**Given exercise**
State only the count of lines in the listing below that hold "scene".
* START Material provided *
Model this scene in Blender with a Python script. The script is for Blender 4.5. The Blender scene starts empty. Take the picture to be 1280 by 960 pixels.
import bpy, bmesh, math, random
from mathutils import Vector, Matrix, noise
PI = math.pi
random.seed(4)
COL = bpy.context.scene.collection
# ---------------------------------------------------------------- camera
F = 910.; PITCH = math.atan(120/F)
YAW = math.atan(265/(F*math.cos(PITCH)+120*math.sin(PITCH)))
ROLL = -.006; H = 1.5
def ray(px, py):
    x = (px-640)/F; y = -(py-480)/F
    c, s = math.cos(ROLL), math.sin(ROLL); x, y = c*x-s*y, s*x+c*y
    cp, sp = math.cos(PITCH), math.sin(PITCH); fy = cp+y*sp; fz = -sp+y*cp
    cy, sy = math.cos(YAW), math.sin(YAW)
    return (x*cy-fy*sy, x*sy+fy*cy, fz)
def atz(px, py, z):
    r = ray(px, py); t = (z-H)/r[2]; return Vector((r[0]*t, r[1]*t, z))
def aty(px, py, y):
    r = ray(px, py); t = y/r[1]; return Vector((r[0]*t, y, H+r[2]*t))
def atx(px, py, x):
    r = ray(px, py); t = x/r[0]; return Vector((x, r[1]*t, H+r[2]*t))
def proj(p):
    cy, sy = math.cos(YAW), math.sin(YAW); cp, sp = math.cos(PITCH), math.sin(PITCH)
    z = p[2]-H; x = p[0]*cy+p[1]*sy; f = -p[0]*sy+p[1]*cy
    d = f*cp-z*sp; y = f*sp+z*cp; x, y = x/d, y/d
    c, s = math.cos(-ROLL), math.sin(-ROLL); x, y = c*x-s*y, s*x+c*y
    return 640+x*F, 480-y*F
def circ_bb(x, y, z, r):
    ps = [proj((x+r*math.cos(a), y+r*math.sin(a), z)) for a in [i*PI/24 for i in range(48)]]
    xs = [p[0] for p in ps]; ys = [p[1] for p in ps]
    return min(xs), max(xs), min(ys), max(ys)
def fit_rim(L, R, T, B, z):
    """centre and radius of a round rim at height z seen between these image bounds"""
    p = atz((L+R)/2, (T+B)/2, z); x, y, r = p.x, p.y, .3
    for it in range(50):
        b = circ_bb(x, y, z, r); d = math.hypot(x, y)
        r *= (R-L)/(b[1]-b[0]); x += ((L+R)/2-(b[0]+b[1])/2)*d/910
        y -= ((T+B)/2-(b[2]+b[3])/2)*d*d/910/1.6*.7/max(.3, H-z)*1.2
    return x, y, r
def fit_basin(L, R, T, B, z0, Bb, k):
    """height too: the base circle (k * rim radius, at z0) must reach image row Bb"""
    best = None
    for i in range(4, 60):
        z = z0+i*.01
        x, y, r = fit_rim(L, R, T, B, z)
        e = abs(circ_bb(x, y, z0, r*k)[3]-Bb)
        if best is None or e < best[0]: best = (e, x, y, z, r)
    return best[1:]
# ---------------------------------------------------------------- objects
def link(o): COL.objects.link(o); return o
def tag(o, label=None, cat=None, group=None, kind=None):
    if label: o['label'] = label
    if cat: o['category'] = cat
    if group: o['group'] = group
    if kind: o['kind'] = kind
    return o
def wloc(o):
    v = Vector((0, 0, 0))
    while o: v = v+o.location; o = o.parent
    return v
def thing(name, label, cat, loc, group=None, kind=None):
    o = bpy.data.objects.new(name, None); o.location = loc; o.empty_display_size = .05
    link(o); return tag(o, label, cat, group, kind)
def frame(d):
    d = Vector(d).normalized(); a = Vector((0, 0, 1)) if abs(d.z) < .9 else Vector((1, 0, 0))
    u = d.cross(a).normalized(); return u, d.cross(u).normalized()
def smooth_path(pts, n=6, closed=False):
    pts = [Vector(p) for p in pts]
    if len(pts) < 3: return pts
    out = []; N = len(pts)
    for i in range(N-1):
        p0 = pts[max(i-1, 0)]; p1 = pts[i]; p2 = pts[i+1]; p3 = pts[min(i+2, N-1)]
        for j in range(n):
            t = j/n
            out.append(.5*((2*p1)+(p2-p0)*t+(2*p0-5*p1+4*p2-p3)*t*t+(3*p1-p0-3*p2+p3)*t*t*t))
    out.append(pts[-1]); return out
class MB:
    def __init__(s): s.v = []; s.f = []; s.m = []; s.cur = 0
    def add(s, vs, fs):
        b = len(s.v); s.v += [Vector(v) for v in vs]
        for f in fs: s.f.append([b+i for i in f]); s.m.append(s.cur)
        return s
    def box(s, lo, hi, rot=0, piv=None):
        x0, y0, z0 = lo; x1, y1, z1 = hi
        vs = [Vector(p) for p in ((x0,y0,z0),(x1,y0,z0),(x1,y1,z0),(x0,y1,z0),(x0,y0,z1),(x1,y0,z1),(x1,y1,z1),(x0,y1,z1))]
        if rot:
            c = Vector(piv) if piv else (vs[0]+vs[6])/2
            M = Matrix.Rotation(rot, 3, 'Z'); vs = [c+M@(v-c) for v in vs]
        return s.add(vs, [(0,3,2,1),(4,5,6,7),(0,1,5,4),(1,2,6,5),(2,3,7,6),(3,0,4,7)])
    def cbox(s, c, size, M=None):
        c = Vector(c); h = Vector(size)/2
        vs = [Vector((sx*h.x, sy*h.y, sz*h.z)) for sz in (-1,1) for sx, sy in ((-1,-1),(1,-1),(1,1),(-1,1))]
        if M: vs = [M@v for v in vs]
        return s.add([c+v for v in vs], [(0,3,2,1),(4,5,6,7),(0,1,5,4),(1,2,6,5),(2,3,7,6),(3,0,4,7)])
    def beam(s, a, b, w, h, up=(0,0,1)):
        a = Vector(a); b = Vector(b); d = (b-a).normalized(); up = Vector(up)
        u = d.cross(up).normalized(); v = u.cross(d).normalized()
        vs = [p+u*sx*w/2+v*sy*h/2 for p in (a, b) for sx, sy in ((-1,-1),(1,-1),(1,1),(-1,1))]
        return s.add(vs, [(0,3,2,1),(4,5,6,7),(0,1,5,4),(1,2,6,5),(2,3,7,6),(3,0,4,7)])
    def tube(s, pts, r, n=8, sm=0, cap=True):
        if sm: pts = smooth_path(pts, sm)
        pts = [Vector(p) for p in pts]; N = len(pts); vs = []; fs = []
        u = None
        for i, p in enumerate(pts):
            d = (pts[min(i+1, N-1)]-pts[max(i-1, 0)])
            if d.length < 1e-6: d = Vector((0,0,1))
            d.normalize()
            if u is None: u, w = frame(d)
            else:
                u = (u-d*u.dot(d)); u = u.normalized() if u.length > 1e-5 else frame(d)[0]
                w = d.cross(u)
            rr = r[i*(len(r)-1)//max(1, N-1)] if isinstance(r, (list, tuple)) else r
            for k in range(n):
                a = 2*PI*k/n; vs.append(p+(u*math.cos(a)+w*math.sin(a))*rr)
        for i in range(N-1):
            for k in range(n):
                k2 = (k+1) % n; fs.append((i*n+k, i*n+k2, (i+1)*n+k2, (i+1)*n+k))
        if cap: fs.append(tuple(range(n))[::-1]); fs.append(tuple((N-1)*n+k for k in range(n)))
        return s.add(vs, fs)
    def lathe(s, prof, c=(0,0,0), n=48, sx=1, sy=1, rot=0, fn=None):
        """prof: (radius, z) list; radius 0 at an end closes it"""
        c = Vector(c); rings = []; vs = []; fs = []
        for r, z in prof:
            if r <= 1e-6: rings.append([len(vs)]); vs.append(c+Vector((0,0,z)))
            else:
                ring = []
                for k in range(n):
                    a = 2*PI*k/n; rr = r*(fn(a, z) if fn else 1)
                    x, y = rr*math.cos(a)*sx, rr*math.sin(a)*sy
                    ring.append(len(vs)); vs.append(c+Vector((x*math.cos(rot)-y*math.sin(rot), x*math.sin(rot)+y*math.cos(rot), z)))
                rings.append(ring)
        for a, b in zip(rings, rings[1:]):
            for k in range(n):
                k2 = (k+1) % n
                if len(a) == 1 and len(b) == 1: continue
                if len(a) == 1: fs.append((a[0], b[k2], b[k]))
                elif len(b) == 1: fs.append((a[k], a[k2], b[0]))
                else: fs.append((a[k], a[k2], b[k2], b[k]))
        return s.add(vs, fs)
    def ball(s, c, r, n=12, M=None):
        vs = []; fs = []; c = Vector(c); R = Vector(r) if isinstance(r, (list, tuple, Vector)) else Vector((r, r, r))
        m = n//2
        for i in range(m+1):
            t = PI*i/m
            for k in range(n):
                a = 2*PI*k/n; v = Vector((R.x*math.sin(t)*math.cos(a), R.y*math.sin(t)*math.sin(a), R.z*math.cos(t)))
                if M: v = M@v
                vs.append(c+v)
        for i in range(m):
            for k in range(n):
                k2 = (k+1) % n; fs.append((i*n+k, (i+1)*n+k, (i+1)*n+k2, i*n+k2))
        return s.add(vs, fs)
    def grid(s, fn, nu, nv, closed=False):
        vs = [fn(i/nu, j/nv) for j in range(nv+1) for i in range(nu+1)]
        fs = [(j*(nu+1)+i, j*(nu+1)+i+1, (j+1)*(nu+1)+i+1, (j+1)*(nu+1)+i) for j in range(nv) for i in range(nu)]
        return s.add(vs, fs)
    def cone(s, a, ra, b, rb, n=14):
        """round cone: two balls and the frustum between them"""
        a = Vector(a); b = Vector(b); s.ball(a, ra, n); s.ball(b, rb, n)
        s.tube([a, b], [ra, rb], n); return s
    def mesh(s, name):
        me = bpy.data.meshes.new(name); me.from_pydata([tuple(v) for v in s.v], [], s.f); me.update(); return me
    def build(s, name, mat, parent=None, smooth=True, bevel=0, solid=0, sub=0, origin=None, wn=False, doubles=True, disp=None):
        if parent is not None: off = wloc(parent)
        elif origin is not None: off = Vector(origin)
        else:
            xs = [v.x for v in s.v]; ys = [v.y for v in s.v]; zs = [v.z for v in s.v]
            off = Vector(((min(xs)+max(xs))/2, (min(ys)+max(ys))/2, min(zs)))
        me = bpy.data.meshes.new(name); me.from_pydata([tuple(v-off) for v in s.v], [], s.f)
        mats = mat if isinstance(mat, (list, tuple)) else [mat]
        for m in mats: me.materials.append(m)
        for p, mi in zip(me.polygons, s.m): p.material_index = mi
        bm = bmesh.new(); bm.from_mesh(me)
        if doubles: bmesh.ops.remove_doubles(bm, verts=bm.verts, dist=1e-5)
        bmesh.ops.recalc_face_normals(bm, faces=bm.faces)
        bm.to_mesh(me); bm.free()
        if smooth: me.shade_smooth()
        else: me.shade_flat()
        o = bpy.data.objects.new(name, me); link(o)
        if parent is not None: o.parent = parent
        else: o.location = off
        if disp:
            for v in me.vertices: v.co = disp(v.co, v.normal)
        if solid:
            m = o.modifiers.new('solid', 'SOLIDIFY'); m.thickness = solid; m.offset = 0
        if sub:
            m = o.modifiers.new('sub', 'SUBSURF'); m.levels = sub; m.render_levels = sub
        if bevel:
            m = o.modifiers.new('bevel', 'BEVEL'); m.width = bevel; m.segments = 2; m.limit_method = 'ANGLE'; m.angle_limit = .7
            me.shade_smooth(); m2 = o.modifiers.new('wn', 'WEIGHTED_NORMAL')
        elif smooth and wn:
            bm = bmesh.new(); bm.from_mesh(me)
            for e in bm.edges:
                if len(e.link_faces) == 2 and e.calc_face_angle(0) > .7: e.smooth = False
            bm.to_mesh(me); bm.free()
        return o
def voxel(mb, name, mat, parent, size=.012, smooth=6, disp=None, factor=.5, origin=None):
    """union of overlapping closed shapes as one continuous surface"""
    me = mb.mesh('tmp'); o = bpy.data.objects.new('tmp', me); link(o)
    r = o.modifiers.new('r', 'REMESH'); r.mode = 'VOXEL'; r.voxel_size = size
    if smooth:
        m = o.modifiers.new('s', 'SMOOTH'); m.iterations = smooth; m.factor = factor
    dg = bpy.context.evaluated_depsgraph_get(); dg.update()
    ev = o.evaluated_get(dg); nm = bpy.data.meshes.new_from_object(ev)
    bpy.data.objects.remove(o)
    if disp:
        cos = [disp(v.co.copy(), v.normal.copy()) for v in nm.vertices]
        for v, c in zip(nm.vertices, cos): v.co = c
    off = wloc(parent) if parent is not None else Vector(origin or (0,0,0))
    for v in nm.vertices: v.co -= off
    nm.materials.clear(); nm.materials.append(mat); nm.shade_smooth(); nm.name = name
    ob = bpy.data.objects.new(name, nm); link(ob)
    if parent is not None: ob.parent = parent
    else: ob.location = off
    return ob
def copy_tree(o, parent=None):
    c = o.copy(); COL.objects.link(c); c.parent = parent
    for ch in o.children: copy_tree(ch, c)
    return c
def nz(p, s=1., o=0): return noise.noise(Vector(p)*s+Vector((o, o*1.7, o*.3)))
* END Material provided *
**Task solution**
2